Rock Stone Classification and Stone Hardness

The hardness of stone is measured by Mohs hardness as a unit of calculation, Mohs hardness in the 6~7 (F=14~20) are hard stone, such as Quartzite and Granite; Mohs hardness between 3 to 5 (F=8~14) belong to the medium-hard stone, such as Marble; Mohs hardness in 1~2 (F=2~6) are soft stone, such as limestone and dolomite etc.

Varieties of stone, rock, gravel or earth, used primarily by architects or interior designers as a building material in the construction of buildings and structures.

Quartzitic Sandstone (sometimes known as arenite) is a clastic sedimentary rock composed mainly of sand-sized minerals or rock grains.

Most sandstone is composed of quartz or feldspar because these are the most common minerals in the Earth’s crust. Like sand, sandstone may be any color, but the most common colors are tan, brown, yellow, red, grey, pink, white, and black. Since sandstone beds often form highly visible cliffs and other topographic features, certain colors of sandstone have been strongly identified with certain regions.

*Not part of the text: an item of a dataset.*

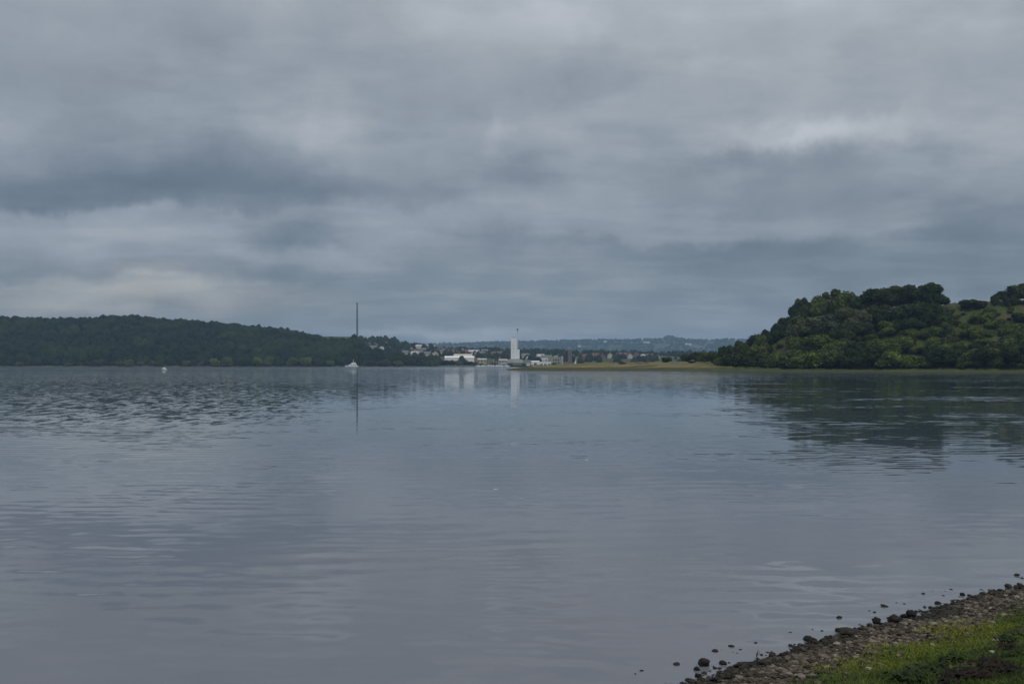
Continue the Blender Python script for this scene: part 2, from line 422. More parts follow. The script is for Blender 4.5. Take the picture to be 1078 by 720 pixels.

Red sandstone interior of Lower Antelope Canyon, Arizona, worn smooth by erosion from flash flooding over thousands of years.

The formation of sandstone involves two principal stages. First, a layer or layers of sand accumulates as the result of sedimentation, either from water (as in a stream, lake, or sea) or from air (as in a desert). Typically, sedimentation occurs by the sand settling out from suspension; i.e., ceasing to be rolled or bounced along the bottom of a body of water or ground surface (e.g., in a desert or erg). Finally, once it has accumulated, the sand becomes sandstone when it is compacted by the pressure of overlying deposits and cemented by the precipitation of minerals within the pore spaces between sand grains.

Granite is classified according to the QAPF diagram for coarse grained plutonic rocks and is named according to the percentage of quartz, alkali feldspar (orthoclase, sanidine, or microcline) and plagioclase feldspar on the A-Q-P half of the diagram. True granite according to modern petrologic convention contains both plagioclase and alkali feldspars. When a granitoid is devoid or nearly devoid of plagioclase, the rock is referred to as alkali feldspar granite. When a granitoid contains less than 10% orthoclase, it is called tonalite; pyroxene and amphibole are common in tonalite. A granite containing both muscovite and biotite micas is called a binary or two-mica granite. Two-mica granites are typically high in potassium and low in plagioclase, and are usually S-type granites or A-type granites.

Marble is a metamorphic rock composed of recrystallized carbonate minerals, most commonly calcite or dolomite. Marble may be foliated. Geologists use the term “marble” to refer to metamorphosed limestone; however, stonemasons use the term more broadly to encompass unmetamorphosed limestone.[1] Marble is commonly used for sculpture and as a building material.

Limestone is a sedimentary rock, composed mainly of skeletal fragments of marine organisms such as coral, forams and molluscs. Its major materials are the minerals calcite and aragonite, which are different crystal forms of calcium carbonate (CaCO3).

About 10% of sedimentary rocks are limestones. The solubility of limestone in water and weak acid solutions leads to karst landscapes, in which water erodes the limestone over thousands to millions of years. Most cave systems are through limestone bedrock.

Limestone has numerous uses: as a building material, an essential component of concrete (Portland cement), as aggregate for the base of roads, as white pigment or filler in products such as toothpaste or paints, as a chemical feedstock for the production of lime, as a soil conditioner, or as a popular decorative addition to rock gardens.

The first geologist to distinguish limestone from dolomite was Belsazar Hacquet in 1778.

Whinstone is a term used in the quarrying industry to describe any hard dark-coloured rock. Examples include the igneous rocks, basalt and dolerite, as well as the sedimentary rock, chert.

Description:

Massive outcrops of whinstone occur include the Pentland Hills, Scotland and the Whin Sills, England.

The name ‘whin’ derives from the sound it makes when struck with a hammer. It is used for road chippings and dry stone walls, but its natural angular shapes do not fit together well and are not easy to build with, and its hardness makes it a difficult material to work. A common use is in the laying of patios and driveways in its ground/by product state called Whindust.

Quarry-faced stone is stone with a rough, unpolished surface, straight from the quarry. Many residential and public buildings in Jerusalem, Israel are built from quarry-faced Jerusalem stone.